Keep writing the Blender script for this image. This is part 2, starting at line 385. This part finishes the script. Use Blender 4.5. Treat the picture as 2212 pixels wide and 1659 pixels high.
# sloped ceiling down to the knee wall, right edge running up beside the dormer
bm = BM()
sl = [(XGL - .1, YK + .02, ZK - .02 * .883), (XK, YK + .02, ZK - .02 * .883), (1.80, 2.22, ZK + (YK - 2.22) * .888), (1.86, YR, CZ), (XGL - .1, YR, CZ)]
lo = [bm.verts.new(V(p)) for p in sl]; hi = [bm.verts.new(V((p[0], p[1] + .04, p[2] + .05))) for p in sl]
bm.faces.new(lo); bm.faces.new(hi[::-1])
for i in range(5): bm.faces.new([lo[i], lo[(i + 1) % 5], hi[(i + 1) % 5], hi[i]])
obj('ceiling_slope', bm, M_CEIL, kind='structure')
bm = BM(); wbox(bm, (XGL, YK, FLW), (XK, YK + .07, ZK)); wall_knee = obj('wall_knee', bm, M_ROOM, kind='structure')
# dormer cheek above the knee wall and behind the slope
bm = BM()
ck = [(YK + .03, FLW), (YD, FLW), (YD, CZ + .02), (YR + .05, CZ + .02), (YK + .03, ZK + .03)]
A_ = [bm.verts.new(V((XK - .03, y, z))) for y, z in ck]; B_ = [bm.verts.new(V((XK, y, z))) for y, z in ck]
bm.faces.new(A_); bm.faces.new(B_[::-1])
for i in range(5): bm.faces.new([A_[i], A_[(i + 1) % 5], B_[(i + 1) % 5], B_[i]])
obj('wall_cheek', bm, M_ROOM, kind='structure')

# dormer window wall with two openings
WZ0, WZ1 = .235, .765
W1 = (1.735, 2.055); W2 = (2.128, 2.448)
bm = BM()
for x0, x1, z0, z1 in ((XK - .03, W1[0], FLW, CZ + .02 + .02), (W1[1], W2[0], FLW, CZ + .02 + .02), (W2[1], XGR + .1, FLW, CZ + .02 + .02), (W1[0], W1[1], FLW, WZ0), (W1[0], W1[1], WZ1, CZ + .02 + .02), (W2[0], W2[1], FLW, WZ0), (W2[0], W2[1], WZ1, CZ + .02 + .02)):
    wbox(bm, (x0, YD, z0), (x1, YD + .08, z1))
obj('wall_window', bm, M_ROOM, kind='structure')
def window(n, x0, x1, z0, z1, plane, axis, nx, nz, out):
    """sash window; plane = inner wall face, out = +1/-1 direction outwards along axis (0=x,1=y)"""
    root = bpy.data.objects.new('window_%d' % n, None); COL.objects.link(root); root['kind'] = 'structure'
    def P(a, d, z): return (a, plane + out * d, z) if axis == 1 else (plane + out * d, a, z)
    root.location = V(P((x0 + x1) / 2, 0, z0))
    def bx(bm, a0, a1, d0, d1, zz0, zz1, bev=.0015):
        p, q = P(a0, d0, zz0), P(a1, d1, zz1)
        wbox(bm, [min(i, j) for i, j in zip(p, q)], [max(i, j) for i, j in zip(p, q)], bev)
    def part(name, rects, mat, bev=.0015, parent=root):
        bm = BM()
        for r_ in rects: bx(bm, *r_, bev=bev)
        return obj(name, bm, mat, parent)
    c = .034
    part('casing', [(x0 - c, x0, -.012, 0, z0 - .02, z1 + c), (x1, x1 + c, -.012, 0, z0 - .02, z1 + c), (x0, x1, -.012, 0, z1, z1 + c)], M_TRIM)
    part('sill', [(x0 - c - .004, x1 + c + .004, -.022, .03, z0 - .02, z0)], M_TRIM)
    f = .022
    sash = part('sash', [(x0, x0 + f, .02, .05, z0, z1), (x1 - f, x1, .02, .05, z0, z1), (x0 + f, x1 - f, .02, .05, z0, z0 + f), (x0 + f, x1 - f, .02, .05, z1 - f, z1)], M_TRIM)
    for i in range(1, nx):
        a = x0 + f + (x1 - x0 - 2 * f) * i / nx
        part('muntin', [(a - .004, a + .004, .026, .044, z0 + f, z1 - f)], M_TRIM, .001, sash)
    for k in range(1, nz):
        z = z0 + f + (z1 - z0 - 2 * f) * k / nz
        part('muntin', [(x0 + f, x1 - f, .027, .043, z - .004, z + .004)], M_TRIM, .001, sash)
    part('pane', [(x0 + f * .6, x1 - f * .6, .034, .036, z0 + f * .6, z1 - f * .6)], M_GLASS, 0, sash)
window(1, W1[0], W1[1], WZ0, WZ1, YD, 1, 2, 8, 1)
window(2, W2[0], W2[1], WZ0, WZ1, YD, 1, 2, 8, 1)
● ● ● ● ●
Exercise requirements: Emit only the lines from the one containing "obj('ceiling_slope', bm, M_CEIL, kind='structure')" through the one containing "obj('wall_cheek', bm, M_ROOM, kind='structure')", copied exactly.

Reply:
obj('ceiling_slope', bm, M_CEIL, kind='structure')
bm = BM(); wbox(bm, (XGL, YK, FLW), (XK, YK + .07, ZK)); wall_knee = obj('wall_knee', bm, M_ROOM, kind='structure')
# dormer cheek above the knee wall and behind the slope
bm = BM()
ck = [(YK + .03, FLW), (YD, FLW), (YD, CZ + .02), (YR + .05, CZ + .02), (YK + .03, ZK + .03)]
A_ = [bm.verts.new(V((XK - .03, y, z))) for y, z in ck]; B_ = [bm.verts.new(V((XK, y, z))) for y, z in ck]
bm.faces.new(A_); bm.faces.new(B_[::-1])
for i in range(5): bm.faces.new([A_[i], A_[(i + 1) % 5], B_[(i + 1) % 5], B_[i]])
obj('wall_cheek', bm, M_ROOM, kind='structure')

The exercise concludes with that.